** Begin Supplied information **

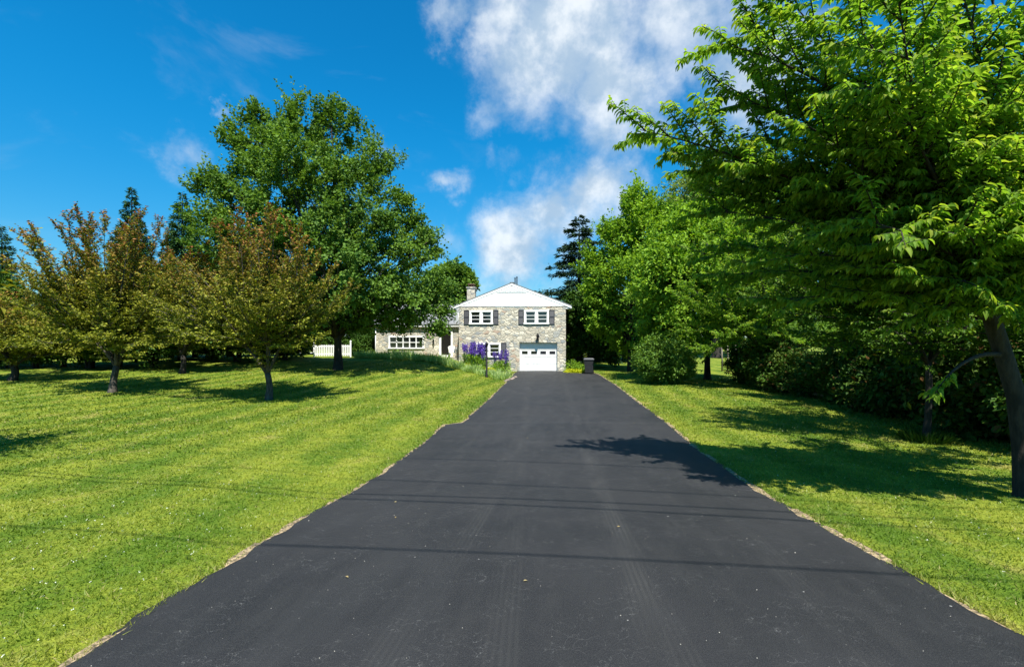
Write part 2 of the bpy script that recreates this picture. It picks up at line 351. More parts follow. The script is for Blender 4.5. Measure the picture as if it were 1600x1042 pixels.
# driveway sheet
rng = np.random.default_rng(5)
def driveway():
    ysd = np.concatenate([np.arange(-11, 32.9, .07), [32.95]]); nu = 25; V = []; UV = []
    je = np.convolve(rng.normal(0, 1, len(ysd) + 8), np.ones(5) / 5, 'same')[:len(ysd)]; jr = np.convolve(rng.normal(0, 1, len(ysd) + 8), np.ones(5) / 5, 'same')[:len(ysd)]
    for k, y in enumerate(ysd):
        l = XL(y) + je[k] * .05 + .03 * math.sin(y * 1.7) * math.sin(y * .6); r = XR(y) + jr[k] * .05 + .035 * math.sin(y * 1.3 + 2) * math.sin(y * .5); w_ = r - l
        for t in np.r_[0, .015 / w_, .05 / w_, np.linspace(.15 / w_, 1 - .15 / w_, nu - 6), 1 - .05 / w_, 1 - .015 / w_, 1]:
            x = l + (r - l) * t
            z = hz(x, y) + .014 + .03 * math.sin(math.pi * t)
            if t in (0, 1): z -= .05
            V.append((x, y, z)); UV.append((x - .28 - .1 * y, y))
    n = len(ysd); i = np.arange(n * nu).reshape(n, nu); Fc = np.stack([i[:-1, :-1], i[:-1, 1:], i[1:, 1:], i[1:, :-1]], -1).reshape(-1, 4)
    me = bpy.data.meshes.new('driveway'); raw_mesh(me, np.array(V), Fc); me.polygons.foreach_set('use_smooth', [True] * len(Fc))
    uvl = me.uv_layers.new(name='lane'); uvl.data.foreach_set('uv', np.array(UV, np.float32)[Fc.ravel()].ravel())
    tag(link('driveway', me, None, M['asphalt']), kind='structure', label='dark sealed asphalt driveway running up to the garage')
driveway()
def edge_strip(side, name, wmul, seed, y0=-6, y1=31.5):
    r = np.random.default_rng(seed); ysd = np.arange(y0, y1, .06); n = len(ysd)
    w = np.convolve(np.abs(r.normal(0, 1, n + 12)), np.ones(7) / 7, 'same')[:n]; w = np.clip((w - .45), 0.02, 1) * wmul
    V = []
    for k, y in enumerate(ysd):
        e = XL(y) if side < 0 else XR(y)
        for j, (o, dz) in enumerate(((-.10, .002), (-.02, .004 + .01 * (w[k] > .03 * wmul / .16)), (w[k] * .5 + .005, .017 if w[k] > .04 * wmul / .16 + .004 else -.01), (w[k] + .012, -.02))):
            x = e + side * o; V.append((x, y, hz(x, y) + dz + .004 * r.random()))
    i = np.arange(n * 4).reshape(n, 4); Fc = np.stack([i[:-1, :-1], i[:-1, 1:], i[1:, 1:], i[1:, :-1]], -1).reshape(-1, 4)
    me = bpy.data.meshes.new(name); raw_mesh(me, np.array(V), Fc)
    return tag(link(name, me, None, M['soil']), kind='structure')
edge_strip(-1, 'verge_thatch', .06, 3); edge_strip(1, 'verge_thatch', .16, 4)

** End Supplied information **

**Short task**
Without the pictures, copy the material exactly as given.

**Response to this exercise**
Write part 2 of the bpy script that recreates this picture. It picks up at line 351. More parts follow. The script is for Blender 4.5. Measure the picture as if it were 1600x1042 pixels.
# driveway sheet
rng = np.random.default_rng(5)
def driveway():
    ysd = np.concatenate([np.arange(-11, 32.9, .07), [32.95]]); nu = 25; V = []; UV = []
    je = np.convolve(rng.normal(0, 1, len(ysd) + 8), np.ones(5) / 5, 'same')[:len(ysd)]; jr = np.convolve(rng.normal(0, 1, len(ysd) + 8), np.ones(5) / 5, 'same')[:len(ysd)]
    for k, y in enumerate(ysd):
        l = XL(y) + je[k] * .05 + .03 * math.sin(y * 1.7) * math.sin(y * .6); r = XR(y) + jr[k] * .05 + .035 * math.sin(y * 1.3 + 2) * math.sin(y * .5); w_ = r - l
        for t in np.r_[0, .015 / w_, .05 / w_, np.linspace(.15 / w_, 1 - .15 / w_, nu - 6), 1 - .05 / w_, 1 - .015 / w_, 1]:
            x = l + (r - l) * t
            z = hz(x, y) + .014 + .03 * math.sin(math.pi * t)
            if t in (0, 1): z -= .05
            V.append((x, y, z)); UV.append((x - .28 - .1 * y, y))
    n = len(ysd); i = np.arange(n * nu).reshape(n, nu); Fc = np.stack([i[:-1, :-1], i[:-1, 1:], i[1:, 1:], i[1:, :-1]], -1).reshape(-1, 4)
    me = bpy.data.meshes.new('driveway'); raw_mesh(me, np.array(V), Fc); me.polygons.foreach_set('use_smooth', [True] * len(Fc))
    uvl = me.uv_layers.new(name='lane'); uvl.data.foreach_set('uv', np.array(UV, np.float32)[Fc.ravel()].ravel())
    tag(link('driveway', me, None, M['asphalt']), kind='structure', label='dark sealed asphalt driveway running up to the garage')
driveway()
def edge_strip(side, name, wmul, seed, y0=-6, y1=31.5):
    r = np.random.default_rng(seed); ysd = np.arange(y0, y1, .06); n = len(ysd)
    w = np.convolve(np.abs(r.normal(0, 1, n + 12)), np.ones(7) / 7, 'same')[:n]; w = np.clip((w - .45), 0.02, 1) * wmul
    V = []
    for k, y in enumerate(ysd):
        e = XL(y) if side < 0 else XR(y)
        for j, (o, dz) in enumerate(((-.10, .002), (-.02, .004 + .01 * (w[k] > .03 * wmul / .16)), (w[k] * .5 + .005, .017 if w[k] > .04 * wmul / .16 + .004 else -.01), (w[k] + .012, -.02))):
            x = e + side * o; V.append((x, y, hz(x, y) + dz + .004 * r.random()))
    i = np.arange(n * 4).reshape(n, 4); Fc = np.stack([i[:-1, :-1], i[:-1, 1:], i[1:, 1:], i[1:, :-1]], -1).reshape(-1, 4)
    me = bpy.data.meshes.new(name); raw_mesh(me, np.array(V), Fc)
    return tag(link(name, me, None, M['soil']), kind='structure')
edge_strip(-1, 'verge_thatch', .06, 3); edge_strip(1, 'verge_thatch', .16, 4)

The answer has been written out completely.